Just about the same thing a .45 can do to a watermelon, but easier on your wallet.
Since RPGs are illegal, and since no one credible is advocating universal RPG ownership in the USA, that’s a bit of a non-starter.
Different country, different culture. Lets compare apples to apples, hmm?
Cite? And gun stores are a lot easier to steal from than the Marines, too.
Again, cite? If it’s Kellerman, he has been so thoroughly debunked, at-large and on this board, yet this butt-nugget of “fact” just won’t die, 'cause uninformed (or disingenuous) people like you keep clinging to it.
And once again, I’ll ask for a cite? Even criminals know the difference between armed robbery and murder, and the difference in likely sentences, and, more immediately, the amount of heat the latter will bring down.
Not every criminal is Hannibal Lecter, willing to eat your face and wear your skin for the loose change in your pocket. Even the dimmest criminal has some rudimentary notion of risk-vs.-reward, and their own sense of how far they are willing to go to get what they want.
Can you really? What if he can run faster than you? What if you can’t run 'cause of bad knees? With a firearm as an equalizer, the potential victim at least has a chance.
As a gun-owner for over 32 years, I’ve never accidentally shot anyone in my household over a midnight run to the toilet. Or fridge. Or for coming home late. Idiots keep trotting out this bullshit without the least bit of credible evidence that it’s any kind of danger at all (unless they happen to believe in Kellerman’s fallacious “43 times” fabrication")

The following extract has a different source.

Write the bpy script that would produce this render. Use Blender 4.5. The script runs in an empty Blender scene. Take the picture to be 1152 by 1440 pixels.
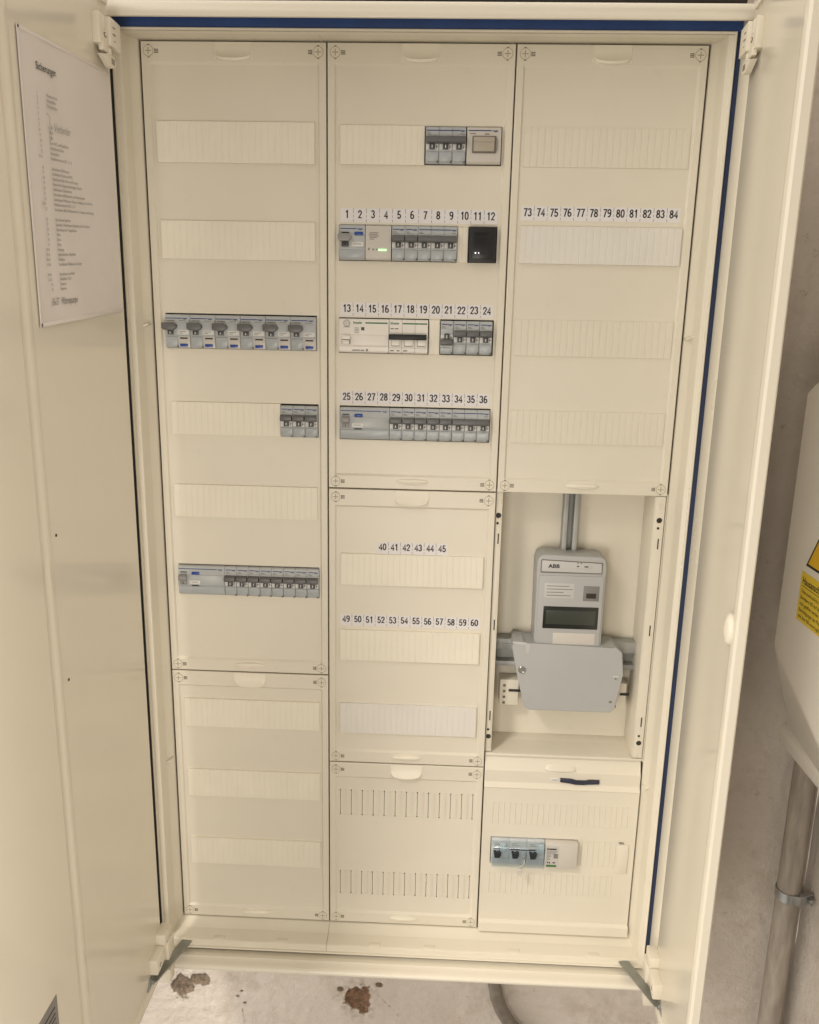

Numer 2 is along the lines of competitive target shooting: Skeet and Trap, Cowboy Action Shooting, and Defensive Shooting (IPSC and IDPA).
Number 4 is a more of a discriminating collector, looking for certain pieces of some intrinsic or (more often) historic value. Whereas number 5 is my uncle Rich; he buys anything and everything he can afford to lay his hands on, often for no other reason than it struck a momentary fancy. He often resells (or trades) to various members of his gun club or VFW post.
Generally: the large caliber handgun has been and is being used as an effective hunting tool in North America for the better part of a century, now. Is it what everyone buys one for? Dunno. I don’t know everyone that’s bought one. Theories abound, from debunked pseudo-Freudian/proto-Feminist psychobabble, to terrorists shooting down airplanes, to people who like to own novel machinery.
And anyone who thinks the .500 S&W is an effective elephant gun had better not pack one on a safari, 'cause after the first shot, your dumb ass is gonna be primordial primate goo stuck between one pissed off elephant’s toes.
More likely, though, is that either your guide will boot you from the safari (for being an idiot), or your fellow hunters will shoot you themselves, 'less you gross stupidity get them killed.
As a backup weapon on safari, I’d imagine it’d do just fine.